Charlotte and I have made a discovery!

Which just goes to show that you’re never too young or too old to learn.

But to begin at the beginning, because we try to be methodical souls!

My last agent has left the company and taken a job elsewhere – I suspect so she can spend rather more time with her husband and quite right too. She told us just before Christmas and also told us that my books would be in the care of her colleague Dan who would soon be getting in touch with us. So in order to make his life a little easier – perhaps – we have written lists of the books already published and added smaller ones of other things I’ve written over the years, like plays and poetry and short stories. Sorting out the short stories was an eye opener. I thought there would be maybe half a dozen, but Charlotte discovered an entire folder full, most of which I had forgotten. There’s a lot of stuff in a library that’s been accumulating for the last 43 years – I should be so old!

This picture shows only part of it. There’s a lot more on the other side of the room and below them a long desk and four packed cupboards and in amongst the packaging, a file of short stories which we counted. There were fifteen and apart from a couple, I’d forgotten them all.

As literary mothers go, I’m afraid I’m a bad one! But perhaps there are occasional reasons for it. One of the stories was so gruesome I think I had quite deliberately put it out of my mind, because it was about a rocket falling on a house in the East end, while a little boy who lived there was out running an errand for his mother. I think it is possible that it is one of the most violent and truthful accounts of a wartime experience I have ever written and I suspect that I hadn’t so much forgotten it, as put it out of my mind.

War, as anyone will tell you who has lived through one, and lived it in a war zone, is a filthy, ugly, cruel, shattering business.

Now, I’m left with a problem, do I send my short stories to a man who could possibly be my new agent and run the risk of putting him off forever? Or do I play safe and put them under the covers and hide them away.

Horrible though it is to say it, they were written from the life, so I thought it might be useful at this stage to give you just a small, gobbet of it, however violent, to see what you think. So here it is…

‘He ran through the nightmare, weeping as he ran, as the things fell out of the sky, bricks and bits of masonry, bits of furniture, bits of people. ‘Mum! Mum!’ and he saw horrors that were too dreadful for him to comprehend, a horse’s head lying in the gutter with its eyes still open and ragged lumps of red meat sticking out of its neck, a child’s leg, smeared with blood and black grime and still wearing a buckled shoe just like his sister’s, a tram squashed like a concertina with all the people still sitting inside it, bolt upright and covered in dust and dead. ‘Mum! Oh Mum!’


7 thoughts on “Charlotte and I have made a discovery!

  1. Morning Beryl, this little snippet had me wanting to read more to follow the boy but I personally found it rather graphic although I do understand it’s the times it was written about.

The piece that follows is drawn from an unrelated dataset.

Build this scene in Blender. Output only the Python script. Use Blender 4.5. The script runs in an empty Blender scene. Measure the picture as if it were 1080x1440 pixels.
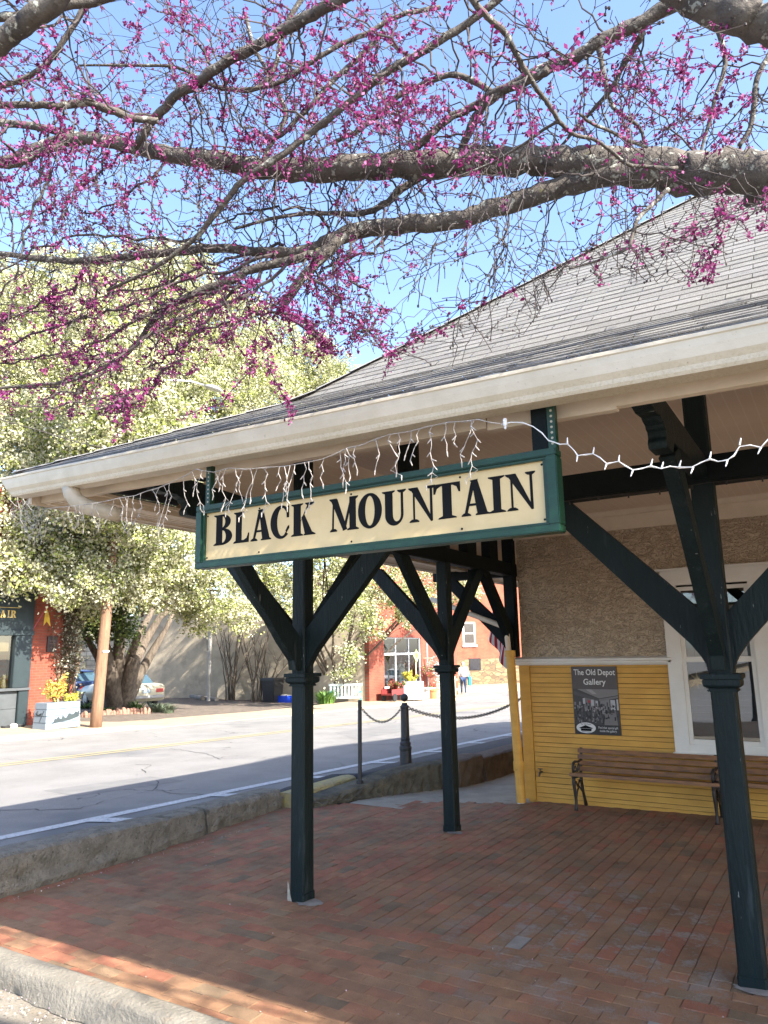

Happy New Year xx

    Liked by 1 person

  2. I think you should send to him yes! War is horrible — I cannot imagine what is going on in the Ukraine – where I’ve been btw — visited Kiev in high school and loved the young people I met! They knew more about British and American music than I did! We played THEIR LPs and exchanged ideas (and they tried to buy my blue jeans). When Russian invaded a year ago I posted this: Blake dictionary “Satan” is error. . . . Satan is not a person: he is “the State of Death & not a human existence ” (J 49:67). . . .The supreme manifestation of Satan in this world is war. When liberty is generally under attack, “a Vast Hermaphroditic form” takes hideous shape; “at length an awful wonder burst from the Hermaphroditic bosom: Satan he was nam’d . . . a male without a female counterpart . . . yet hiding the shadowy female Vala as in an ark & Curtains . . . being multitudes of tyrant Men in union blasphemous against the Divine image, Congregated of assemblies of wicked men (FZ viii:248-58). War springs from suppressed sex.” S. Foster Damon

    Liked by 1 person

  3. Oh my fellow Beryl , I can’t imagine that anything you wanted to write, would offend anyone?
    Fancy having all those books ! Beryl XX


  4. A man named Ted Robinson lived in Sudley Road, Bognor Regis during the war with his mum, Gran and another sibling. He was sent to the laundry to collect washing and whilst there a bomb demolished his childhood, his home and the occupants of the rented property.
    His father, who drove lorry-loads of munitions from A to B at Portsmouth, had moved the family from Peckham, as he was worried they’d be more liable to ‘cop it’ in the bombing.
    I knew Ted when he lived at Turret House in Felpham. He was a talented artist who had qualified as an architect after the war and regularly took the bus to Chichester to visit Pallant House on the free days.


    • The Sudley road bomb was renowned for being the only bomb in Bognor that actually destroyed a house. There were other bombs just thrown out but they fell in the fields. If it’s any comfort, Peckham was very heavily bombed so his father had exactly the right idea. We were evacuated to Felpham for the same reasons.